In order to remain competitive on the national stage, Republicans need to turn their base out. Clinton could be the rare Democrat that creates enthusiasm among the bases of both parties.
“There’s no one that quite excites the Democratic base like Bill and Hillary Clinton — but there’s no one that quite excites the Republican base like the Clintons, either,” Gidley said.
Republicans also say she’s a fundraising draw like no other Democrat, both within the grassroots and big-dollar donors. Tim Miller, executive director at GOP opposition research shop America Rising, said while the group doesn’t do a significant amount of small-dollar fundraising, “to the extent that we do, Hillary is by far the biggest draw.”
“I think there is lots of passion on our side in trying to stop Hillary, looking forward to a 2016 campaign, and I think certainly she is going to inspire a high level of intensity from our members,” he said.
That’s true for bigger donors too, Miller noted: “All across the board, nobody likes her.”
The fundraising draw is twofold: Donors contributing because of a concern over what a Clinton presidency would mean for the nation, but also because she is seen as so formidable, and her political machine is expected to be so strong.
Other potential rivals who are seen as less of a threat to the seemingly inevitable Clinton may be less convincing for donors to open up their pocketbooks for 2016.
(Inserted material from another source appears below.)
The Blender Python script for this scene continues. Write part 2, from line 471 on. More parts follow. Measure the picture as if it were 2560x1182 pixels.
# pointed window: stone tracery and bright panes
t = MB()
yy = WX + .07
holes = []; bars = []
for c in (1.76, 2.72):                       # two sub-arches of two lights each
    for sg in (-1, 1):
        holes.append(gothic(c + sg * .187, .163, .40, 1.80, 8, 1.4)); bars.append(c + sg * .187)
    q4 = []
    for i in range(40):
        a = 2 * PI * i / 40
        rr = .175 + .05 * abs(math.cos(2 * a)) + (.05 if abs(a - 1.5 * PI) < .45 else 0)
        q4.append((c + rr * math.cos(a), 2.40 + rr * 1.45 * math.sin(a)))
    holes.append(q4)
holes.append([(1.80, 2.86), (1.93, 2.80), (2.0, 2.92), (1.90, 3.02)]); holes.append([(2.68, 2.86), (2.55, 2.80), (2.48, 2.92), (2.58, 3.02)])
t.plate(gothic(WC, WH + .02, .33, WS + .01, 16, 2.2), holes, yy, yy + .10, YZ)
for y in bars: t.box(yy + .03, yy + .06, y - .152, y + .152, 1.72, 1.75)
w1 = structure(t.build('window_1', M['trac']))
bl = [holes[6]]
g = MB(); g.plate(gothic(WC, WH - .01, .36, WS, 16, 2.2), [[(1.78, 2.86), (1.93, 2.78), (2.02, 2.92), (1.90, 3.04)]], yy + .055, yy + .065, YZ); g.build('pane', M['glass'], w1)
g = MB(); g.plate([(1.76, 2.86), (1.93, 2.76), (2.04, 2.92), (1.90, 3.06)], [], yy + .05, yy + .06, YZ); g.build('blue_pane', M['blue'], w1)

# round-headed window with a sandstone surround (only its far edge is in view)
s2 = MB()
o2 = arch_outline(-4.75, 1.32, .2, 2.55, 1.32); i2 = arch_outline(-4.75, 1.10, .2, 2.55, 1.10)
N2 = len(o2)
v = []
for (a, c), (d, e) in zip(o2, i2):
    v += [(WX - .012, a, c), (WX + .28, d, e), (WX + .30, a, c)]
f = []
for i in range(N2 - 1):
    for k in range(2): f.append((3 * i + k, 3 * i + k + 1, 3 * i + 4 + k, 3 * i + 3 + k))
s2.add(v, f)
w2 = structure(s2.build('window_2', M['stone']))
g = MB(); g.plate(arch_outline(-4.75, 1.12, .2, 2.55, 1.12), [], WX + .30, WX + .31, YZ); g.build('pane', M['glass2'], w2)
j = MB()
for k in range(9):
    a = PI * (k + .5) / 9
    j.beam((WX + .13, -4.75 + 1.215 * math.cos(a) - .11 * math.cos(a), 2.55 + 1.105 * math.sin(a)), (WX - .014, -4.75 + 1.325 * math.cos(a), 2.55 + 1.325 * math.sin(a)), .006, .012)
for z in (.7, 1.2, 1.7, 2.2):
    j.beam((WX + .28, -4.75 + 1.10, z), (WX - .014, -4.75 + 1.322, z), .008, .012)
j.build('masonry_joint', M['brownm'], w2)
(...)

Democrats laugh off the GOP’s apparent quandary, saying they’re just running scared of their own highly fluid and somewhat controversial field of possible candidates.
“One thing is obvious, Republicans don’t want to run against Hillary Clinton. That’s why they are running a full campaign, now, to stop her from entering the race,” said Adrienne Elrod of American Bridge’s “Correct the Record,” a group already established to defend the former first lady from GOP attacks.
“Republicans know she will win. You don’t expend that kind of money, capital and time unless you are scared. Republicans are well aware that her forward thinking vision for the middle class and the record of accomplishment she has built can’t be stopped,” she continued.
Sen. John McCain’s (R-Ariz.) top 2008 campaign advisor Charlie Black, however, cautioned Republicans to “be careful what you wish for” with a Clinton nomination.
‘She will be extremely organized and well-funded — a lot of the Obama team that defeated her and defeated us twice will be working for her. She’s not a charismatic politician, but I think she’s basically solid. The appeal of having a woman president is significant,” he said.
But Black admitted that narrative has played out before, prior to Clinton’s implosion last time.
“If you asked us a year out, we said we’d rather run against Obama than Clinton,” he said of Team McCain, “but we didn’t realize how his charisma and his story would catch on, and we didn’t realize she would turn out to be somewhat of a plodder as a candidate.”
Could it happen again?
“I’m not saying it couldn’t,” said Black. “But I don’t think we ought to pull for her to be the candidate.”